Possiamo vederlo in azione nel suo career high da 45 punti nel losing effort contro Reno:
come osservabile nel video P.J. è particolarmente a suo agio in uscita dai blocchi, ma è molto efficace anche in situazioni di giochi in transizione che si concludono nei primi secondi dell’azione (1:15) dove riesce sempre a farsi trovare pronto e con la mano calda quando invece non decide di attaccare direttamente il canestro (1:44), tutti aspetti molto interessanti in una NBA sempre più veloce e alla ricerca di ottimi tiratori e giocatori capaci di guadagnari tiri ad alta percentuale, come i liberi che Hairston si procaccia con continuità.
Anche dal punto di vista difensivo Hairston è un prospetto interessante quantomeno per le sue doti individuali: con le sue braccia di oltre due metri è un ottimo difensore sulle linee di passaggio catturando quasi due palloni a partita. E’ un buon difensore sulla palla, ma nonostante una migliorata velocità laterale è ancora più a suo agio nel marcare giocatori fisici, anche ali piccole, piuttosto che guardie particolarmente rapide.
Testa bassa, sguardo nel vuoto: non è raro vedere P.J. con un cattivo linguaggio del corpo
Il ragazzo però non manca di difetti: poco mobile e agile per gli standard NBA fatica a crearsi occasioni dal palleggio, dato un trattamento della palla non eccelso e una rapidità nella media, è riuscito a sopperire parzialmente a tali mancanze grazie ad altre doti al college e in D-League, ma l’NBA sarà un altro discorso e ci sono non pochi dubbi sulle sue possibilità di battere l’uomo in quel contesto. Come già detto è un giocatore poco esplosivo e potrebbe trovarsi ad avere parecchie difficoltà ad imporsi nelle aree NBA grazie solo al suo fisico, date le percentuali già non ottime con cui conclude al ferro. Con la palla tra le mani risulta anche piuttosto deludente a livello di letture, visione di gioco e scelte: pressoché nullo alla voce assist tende a forzare qualche tiro di troppo sin dai tempi di UNC e a non essere un giocatore funzionale alla coralità del gioco se non addirittura deleterio. Difensivamente è, come detto, dotato di una buona tecnica individuale, ma manca di quella comprensione del gioco che gli permetterebbe di non trovarsi così spesso fuori posizione, senza capire come muoversi e rimanendo come ipnotizzato dal portatore di palla perdendo di vista gli altri 4 uomini sul parquet. Soprattutto quando si trova fuori posizione in difesa sembra troppo spesso rinunciatario, con un linguaggio del corpo preoccupante per un futuro professionista. I già citati problemi fuori dal campo pongono poi qualche punto di domanda riguardo alla sua personalità, ai suoi comportamenti e ai problemi che potrebbe avere nelle dinamiche di spogliatoio.

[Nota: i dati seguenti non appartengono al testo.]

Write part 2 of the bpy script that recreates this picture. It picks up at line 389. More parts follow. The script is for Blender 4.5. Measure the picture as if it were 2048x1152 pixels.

P.J. Hairston compierà 22 anni la vigilia di Natale e, non solo per motivi anagrafici, non sembra avere gli enormi margini di miglioramento di altri compagni di Draft, tuttavia l’esperienza in D-League contro giocatori professionisti e l’abitudine ai tempi (i 24 secondi) e gli spazi tipici della NBA lo potrebbero rendere più pronto rispetto a giocatori provenienti direttamente dal college, attirando l’attenzione di squadre alla ricerca di un buon complemento ad una squadra già di ottimo livello tra quelle che sceglieranno dalla 24-25 alla 30-35. Migliorando a livello comportamentale, di attitudine in campo e soprattutto interpretando al meglio il ruolo di riserva al servizio della squadra potrebbe anche rivelarsi un buon realizzatore dalla panchina capace di ritagliarsi il suo spazio da role-player nella NBA dei prossimi 10 anni: perché siamo sicuri che, dopo averla già provata, P.J. Haiston non vorrà più tornare a calcare i campi della D-League.